## Task details
From the first line of the data below, repeat each line exactly until you reach the line with "S.cycles.filter_width = 1.6;"; include that line too.

Records:
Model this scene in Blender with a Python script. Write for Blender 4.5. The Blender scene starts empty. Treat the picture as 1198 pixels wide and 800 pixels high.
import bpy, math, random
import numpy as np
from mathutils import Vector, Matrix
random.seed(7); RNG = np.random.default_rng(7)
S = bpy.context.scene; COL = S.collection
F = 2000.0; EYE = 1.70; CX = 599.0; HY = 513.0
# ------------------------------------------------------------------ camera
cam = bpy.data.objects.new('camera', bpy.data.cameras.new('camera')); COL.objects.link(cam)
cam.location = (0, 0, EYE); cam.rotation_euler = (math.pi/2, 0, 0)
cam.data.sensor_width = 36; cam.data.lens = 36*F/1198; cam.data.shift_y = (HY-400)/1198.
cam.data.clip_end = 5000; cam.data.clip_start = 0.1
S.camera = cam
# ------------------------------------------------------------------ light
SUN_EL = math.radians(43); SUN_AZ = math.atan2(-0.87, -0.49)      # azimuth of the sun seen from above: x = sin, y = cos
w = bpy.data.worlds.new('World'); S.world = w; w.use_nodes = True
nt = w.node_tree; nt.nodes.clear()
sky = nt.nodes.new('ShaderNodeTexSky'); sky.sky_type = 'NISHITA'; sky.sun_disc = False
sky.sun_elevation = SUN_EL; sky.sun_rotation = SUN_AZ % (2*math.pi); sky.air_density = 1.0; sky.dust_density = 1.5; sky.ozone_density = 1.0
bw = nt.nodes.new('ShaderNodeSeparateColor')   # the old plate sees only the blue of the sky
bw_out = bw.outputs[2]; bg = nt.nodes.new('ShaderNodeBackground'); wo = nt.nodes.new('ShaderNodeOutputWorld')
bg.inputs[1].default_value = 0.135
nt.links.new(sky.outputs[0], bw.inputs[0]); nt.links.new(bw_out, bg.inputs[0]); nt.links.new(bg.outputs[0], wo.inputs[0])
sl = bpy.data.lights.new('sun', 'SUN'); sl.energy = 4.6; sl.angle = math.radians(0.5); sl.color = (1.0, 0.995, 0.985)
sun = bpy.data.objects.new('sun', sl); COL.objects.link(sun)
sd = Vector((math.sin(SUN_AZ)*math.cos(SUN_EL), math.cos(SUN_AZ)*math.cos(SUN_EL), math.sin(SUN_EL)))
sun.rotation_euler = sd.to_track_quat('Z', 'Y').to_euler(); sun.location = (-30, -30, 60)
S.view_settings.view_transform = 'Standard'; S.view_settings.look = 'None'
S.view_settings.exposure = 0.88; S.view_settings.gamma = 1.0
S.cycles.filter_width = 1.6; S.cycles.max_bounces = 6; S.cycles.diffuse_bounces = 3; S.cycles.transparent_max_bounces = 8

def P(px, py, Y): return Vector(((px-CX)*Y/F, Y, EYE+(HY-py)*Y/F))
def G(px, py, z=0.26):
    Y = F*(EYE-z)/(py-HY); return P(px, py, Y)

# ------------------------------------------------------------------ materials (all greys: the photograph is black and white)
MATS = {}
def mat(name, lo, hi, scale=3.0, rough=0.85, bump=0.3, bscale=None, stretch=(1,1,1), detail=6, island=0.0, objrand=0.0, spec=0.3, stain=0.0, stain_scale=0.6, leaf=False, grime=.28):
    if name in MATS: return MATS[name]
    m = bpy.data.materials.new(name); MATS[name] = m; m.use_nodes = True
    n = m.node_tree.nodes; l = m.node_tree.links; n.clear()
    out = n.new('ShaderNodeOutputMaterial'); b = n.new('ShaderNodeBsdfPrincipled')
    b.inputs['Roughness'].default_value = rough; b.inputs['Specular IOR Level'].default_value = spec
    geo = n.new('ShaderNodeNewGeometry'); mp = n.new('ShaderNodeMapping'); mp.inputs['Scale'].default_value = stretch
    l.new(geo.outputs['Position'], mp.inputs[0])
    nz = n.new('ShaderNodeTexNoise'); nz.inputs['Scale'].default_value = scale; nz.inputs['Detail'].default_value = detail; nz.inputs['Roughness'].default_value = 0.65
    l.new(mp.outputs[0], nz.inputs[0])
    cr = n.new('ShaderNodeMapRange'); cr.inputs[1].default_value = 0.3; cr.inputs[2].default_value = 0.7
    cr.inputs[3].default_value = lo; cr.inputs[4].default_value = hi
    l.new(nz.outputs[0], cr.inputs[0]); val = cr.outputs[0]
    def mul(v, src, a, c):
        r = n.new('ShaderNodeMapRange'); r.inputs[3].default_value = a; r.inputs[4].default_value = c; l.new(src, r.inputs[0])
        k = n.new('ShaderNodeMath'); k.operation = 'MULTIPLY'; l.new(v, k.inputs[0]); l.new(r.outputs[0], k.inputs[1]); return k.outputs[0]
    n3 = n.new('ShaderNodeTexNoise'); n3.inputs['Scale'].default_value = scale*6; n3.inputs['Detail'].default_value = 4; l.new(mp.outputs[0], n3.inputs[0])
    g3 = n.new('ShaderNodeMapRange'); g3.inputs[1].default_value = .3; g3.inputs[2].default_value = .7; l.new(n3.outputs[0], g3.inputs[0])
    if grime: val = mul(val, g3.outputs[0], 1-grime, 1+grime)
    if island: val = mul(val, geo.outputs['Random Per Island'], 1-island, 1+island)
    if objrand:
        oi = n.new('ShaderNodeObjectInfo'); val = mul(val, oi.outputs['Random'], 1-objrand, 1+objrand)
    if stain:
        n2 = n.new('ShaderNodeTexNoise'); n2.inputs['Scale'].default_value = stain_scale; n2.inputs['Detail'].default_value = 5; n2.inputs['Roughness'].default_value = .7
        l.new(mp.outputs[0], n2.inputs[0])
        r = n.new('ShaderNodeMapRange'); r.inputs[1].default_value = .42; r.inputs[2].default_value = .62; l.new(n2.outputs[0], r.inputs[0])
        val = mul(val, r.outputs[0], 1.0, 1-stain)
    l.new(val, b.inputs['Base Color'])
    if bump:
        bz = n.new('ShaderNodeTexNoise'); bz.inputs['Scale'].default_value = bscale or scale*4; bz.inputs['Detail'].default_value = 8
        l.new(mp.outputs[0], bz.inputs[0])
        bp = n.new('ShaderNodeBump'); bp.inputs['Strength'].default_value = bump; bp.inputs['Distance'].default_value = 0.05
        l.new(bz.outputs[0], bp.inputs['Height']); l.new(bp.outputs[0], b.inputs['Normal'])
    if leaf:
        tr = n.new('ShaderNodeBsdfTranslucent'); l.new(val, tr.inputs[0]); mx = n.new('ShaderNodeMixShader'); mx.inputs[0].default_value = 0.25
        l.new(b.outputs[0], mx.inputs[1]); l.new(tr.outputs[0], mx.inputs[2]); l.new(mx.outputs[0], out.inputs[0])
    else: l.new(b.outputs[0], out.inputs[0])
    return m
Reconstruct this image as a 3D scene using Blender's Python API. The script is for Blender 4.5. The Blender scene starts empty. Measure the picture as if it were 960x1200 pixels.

## Output for this exercise
Model this scene in Blender with a Python script. Write for Blender 4.5. The Blender scene starts empty. Treat the picture as 1198 pixels wide and 800 pixels high.
import bpy, math, random
import numpy as np
from mathutils import Vector, Matrix
random.seed(7); RNG = np.random.default_rng(7)
S = bpy.context.scene; COL = S.collection
F = 2000.0; EYE = 1.70; CX = 599.0; HY = 513.0
# ------------------------------------------------------------------ camera
cam = bpy.data.objects.new('camera', bpy.data.cameras.new('camera')); COL.objects.link(cam)
cam.location = (0, 0, EYE); cam.rotation_euler = (math.pi/2, 0, 0)
cam.data.sensor_width = 36; cam.data.lens = 36*F/1198; cam.data.shift_y = (HY-400)/1198.
cam.data.clip_end = 5000; cam.data.clip_start = 0.1
S.camera = cam
# ------------------------------------------------------------------ light
SUN_EL = math.radians(43); SUN_AZ = math.atan2(-0.87, -0.49)      # azimuth of the sun seen from above: x = sin, y = cos
w = bpy.data.worlds.new('World'); S.world = w; w.use_nodes = True
nt = w.node_tree; nt.nodes.clear()
sky = nt.nodes.new('ShaderNodeTexSky'); sky.sky_type = 'NISHITA'; sky.sun_disc = False
sky.sun_elevation = SUN_EL; sky.sun_rotation = SUN_AZ % (2*math.pi); sky.air_density = 1.0; sky.dust_density = 1.5; sky.ozone_density = 1.0
bw = nt.nodes.new('ShaderNodeSeparateColor')   # the old plate sees only the blue of the sky
bw_out = bw.outputs[2]; bg = nt.nodes.new('ShaderNodeBackground'); wo = nt.nodes.new('ShaderNodeOutputWorld')
bg.inputs[1].default_value = 0.135
nt.links.new(sky.outputs[0], bw.inputs[0]); nt.links.new(bw_out, bg.inputs[0]); nt.links.new(bg.outputs[0], wo.inputs[0])
sl = bpy.data.lights.new('sun', 'SUN'); sl.energy = 4.6; sl.angle = math.radians(0.5); sl.color = (1.0, 0.995, 0.985)
sun = bpy.data.objects.new('sun', sl); COL.objects.link(sun)
sd = Vector((math.sin(SUN_AZ)*math.cos(SUN_EL), math.cos(SUN_AZ)*math.cos(SUN_EL), math.sin(SUN_EL)))
sun.rotation_euler = sd.to_track_quat('Z', 'Y').to_euler(); sun.location = (-30, -30, 60)
S.view_settings.view_transform = 'Standard'; S.view_settings.look = 'None'
S.view_settings.exposure = 0.88; S.view_settings.gamma = 1.0
S.cycles.filter_width = 1.6; S.cycles.max_bounces = 6; S.cycles.diffuse_bounces = 3; S.cycles.transparent_max_bounces = 8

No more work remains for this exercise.